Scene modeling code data
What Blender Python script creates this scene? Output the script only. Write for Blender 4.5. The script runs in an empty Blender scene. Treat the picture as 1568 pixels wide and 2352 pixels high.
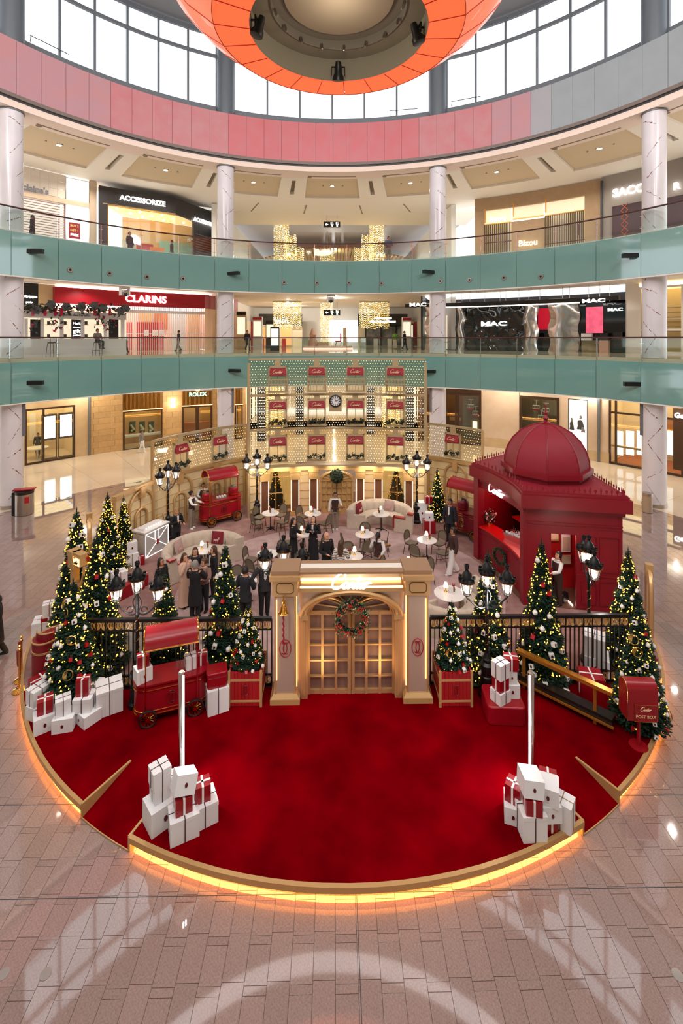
import bpy, bmesh, math, random
from math import pi, sin, cos, radians as R, atan2, sqrt
from mathutils import Vector, Matrix
SC = bpy.context.scene
COL = SC.collection
# ------------------------------------------------------------------ camera
YAW = R(.9); CAM = Vector((0, 0, 8.9)); FPX = 1080.0; YH = 777.0; CX = 784.0
cd = bpy.data.cameras.new('camera'); cam = bpy.data.objects.new('camera', cd); COL.objects.link(cam)
cam.location = CAM; cam.rotation_euler = (pi/2, 0, -YAW)
cd.sensor_fit = 'VERTICAL'; cd.sensor_height = 36; cd.sensor_width = 24
cd.lens = 36*FPX/2352; cd.shift_y = -(1176-YH)/2352; cd.clip_end = 400
SC.camera = cam
# ------------------------------------------------------------------ world, exposure, main lights
w = bpy.data.worlds.new('sky'); SC.world = w; w.use_nodes = True
w.node_tree.nodes['Background'].inputs[0].default_value = (.97, .98, 1, 1)
w.node_tree.nodes['Background'].inputs[1].default_value = 2.2
SC.view_settings.view_transform = 'Standard'; SC.view_settings.look = 'None'
SC.view_settings.exposure = 0.12; SC.view_settings.gamma = 1; SC.view_settings.use_curve_mapping = False
SC.cycles.max_bounces = 7; SC.cycles.diffuse_bounces = 3; SC.cycles.glossy_bounces = 3; SC.cycles.transparent_max_bounces = 10
ORDN = ('first', 'second', 'third', 'fourth', 'fifth', 'sixth', 'seventh', 'eighth', 'ninth', 'tenth', 'eleventh', 'twelfth')
def lamp(name, kind, loc, power, color=(1, 1, 1), size=1, rot=(0, 0, 0), size_y=None, spot=None, blend=.6):
    l = bpy.data.lights.new(name, kind); l.energy = power; l.color = color
    if kind == 'AREA':
        l.size = size
        if size_y: l.shape = 'RECTANGLE'; l.size_y = size_y
        else: l.shape = 'DISK'
    elif kind == 'SPOT':
        l.spot_size = spot; l.spot_blend = blend; l.shadow_soft_size = size
    else: l.shadow_soft_size = size
    o = bpy.data.objects.new(name, l); COL.objects.link(o); o.location = loc; o.rotation_euler = rot
    return o
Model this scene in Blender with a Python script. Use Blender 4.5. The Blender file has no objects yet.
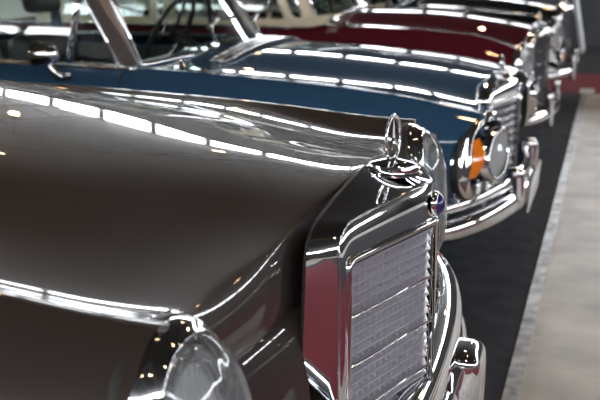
import bpy, bmesh, math, random
import numpy as np
from mathutils import Vector, Matrix
random.seed(4)
COL = bpy.context.scene.collection
PI = math.pi

# ------------------------------------------------------------------ materials
def mat(name, base, rough=.5, metal=0., coat=0., spec=.5, noise=None, emit=None, coat_rough=.02):
    m = bpy.data.materials.new(name); m.use_nodes = True
    nt = m.node_tree; b = nt.nodes['Principled BSDF']
    b.inputs['Base Color'].default_value = (*base, 1)
    b.inputs['Roughness'].default_value = rough
    b.inputs['Metallic'].default_value = metal
    b.inputs['Coat Weight'].default_value = coat
    b.inputs['Coat Roughness'].default_value = coat_rough
    b.inputs['Specular IOR Level'].default_value = spec
    if emit:
        b.inputs['Emission Color'].default_value = (*emit[0], 1); b.inputs['Emission Strength'].default_value = emit[1]
    if noise:
        sc, amt, bump = noise
        tc = nt.nodes.new('ShaderNodeTexCoord'); n = nt.nodes.new('ShaderNodeTexNoise')
        n.inputs['Scale'].default_value = sc; n.inputs['Detail'].default_value = 5
        nt.links.new(tc.outputs['Object'], n.inputs['Vector'])
        r = nt.nodes.new('ShaderNodeValToRGB')
        r.color_ramp.elements[0].position = .3; r.color_ramp.elements[1].position = .7
        r.color_ramp.elements[0].color = (*[c*(1-amt) for c in base], 1)
        r.color_ramp.elements[1].color = (*[min(1, c*(1+amt)) for c in base], 1)
        nt.links.new(n.outputs['Fac'], r.inputs['Fac']); nt.links.new(r.outputs['Color'], b.inputs['Base Color'])
        if bump:
            bp = nt.nodes.new('ShaderNodeBump'); bp.inputs['Strength'].default_value = bump; bp.inputs['Distance'].default_value = .01
            nt.links.new(n.outputs['Fac'], bp.inputs['Height']); nt.links.new(bp.outputs['Normal'], b.inputs['Normal'])
    return m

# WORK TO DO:
Please write out all the data again word for word, but not the pictures.

# EXPECTED OUTPUT:
What Blender Python script creates this scene? Output the script only. Write for Blender 4.5. The script runs in an empty Blender scene. Treat the picture as 1568 pixels wide and 2352 pixels high.
import bpy, bmesh, math, random
from math import pi, sin, cos, radians as R, atan2, sqrt
from mathutils import Vector, Matrix
SC = bpy.context.scene
COL = SC.collection
# ------------------------------------------------------------------ camera
YAW = R(.9); CAM = Vector((0, 0, 8.9)); FPX = 1080.0; YH = 777.0; CX = 784.0
cd = bpy.data.cameras.new('camera'); cam = bpy.data.objects.new('camera', cd); COL.objects.link(cam)
cam.location = CAM; cam.rotation_euler = (pi/2, 0, -YAW)
cd.sensor_fit = 'VERTICAL'; cd.sensor_height = 36; cd.sensor_width = 24
cd.lens = 36*FPX/2352; cd.shift_y = -(1176-YH)/2352; cd.clip_end = 400
SC.camera = cam
# ------------------------------------------------------------------ world, exposure, main lights
w = bpy.data.worlds.new('sky'); SC.world = w; w.use_nodes = True
w.node_tree.nodes['Background'].inputs[0].default_value = (.97, .98, 1, 1)
w.node_tree.nodes['Background'].inputs[1].default_value = 2.2
SC.view_settings.view_transform = 'Standard'; SC.view_settings.look = 'None'
SC.view_settings.exposure = 0.12; SC.view_settings.gamma = 1; SC.view_settings.use_curve_mapping = False
SC.cycles.max_bounces = 7; SC.cycles.diffuse_bounces = 3; SC.cycles.glossy_bounces = 3; SC.cycles.transparent_max_bounces = 10
ORDN = ('first', 'second', 'third', 'fourth', 'fifth', 'sixth', 'seventh', 'eighth', 'ninth', 'tenth', 'eleventh', 'twelfth')
def lamp(name, kind, loc, power, color=(1, 1, 1), size=1, rot=(0, 0, 0), size_y=None, spot=None, blend=.6):
    l = bpy.data.lights.new(name, kind); l.energy = power; l.color = color
    if kind == 'AREA':
        l.size = size
        if size_y: l.shape = 'RECTANGLE'; l.size_y = size_y
        else: l.shape = 'DISK'
    elif kind == 'SPOT':
        l.spot_size = spot; l.spot_blend = blend; l.shadow_soft_size = size
    else: l.shadow_soft_size = size
    o = bpy.data.objects.new(name, l); COL.objects.link(o); o.location = loc; o.rotation_euler = rot
    return o
Model this scene in Blender with a Python script. Use Blender 4.5. The Blender file has no objects yet.
import bpy, bmesh, math, random
import numpy as np
from mathutils import Vector, Matrix
random.seed(4)
COL = bpy.context.scene.collection
PI = math.pi

# ------------------------------------------------------------------ materials
def mat(name, base, rough=.5, metal=0., coat=0., spec=.5, noise=None, emit=None, coat_rough=.02):
    m = bpy.data.materials.new(name); m.use_nodes = True
    nt = m.node_tree; b = nt.nodes['Principled BSDF']
    b.inputs['Base Color'].default_value = (*base, 1)
    b.inputs['Roughness'].default_value = rough
    b.inputs['Metallic'].default_value = metal
    b.inputs['Coat Weight'].default_value = coat
    b.inputs['Coat Roughness'].default_value = coat_rough
    b.inputs['Specular IOR Level'].default_value = spec
    if emit:
        b.inputs['Emission Color'].default_value = (*emit[0], 1); b.inputs['Emission Strength'].default_value = emit[1]
    if noise:
        sc, amt, bump = noise
        tc = nt.nodes.new('ShaderNodeTexCoord'); n = nt.nodes.new('ShaderNodeTexNoise')
        n.inputs['Scale'].default_value = sc; n.inputs['Detail'].default_value = 5
        nt.links.new(tc.outputs['Object'], n.inputs['Vector'])
        r = nt.nodes.new('ShaderNodeValToRGB')
        r.color_ramp.elements[0].position = .3; r.color_ramp.elements[1].position = .7
        r.color_ramp.elements[0].color = (*[c*(1-amt) for c in base], 1)
        r.color_ramp.elements[1].color = (*[min(1, c*(1+amt)) for c in base], 1)
        nt.links.new(n.outputs['Fac'], r.inputs['Fac']); nt.links.new(r.outputs['Color'], b.inputs['Base Color'])
        if bump:
            bp = nt.nodes.new('ShaderNodeBump'); bp.inputs['Strength'].default_value = bump; bp.inputs['Distance'].default_value = .01
            nt.links.new(n.outputs['Fac'], bp.inputs['Height']); nt.links.new(bp.outputs['Normal'], b.inputs['Normal'])
    return m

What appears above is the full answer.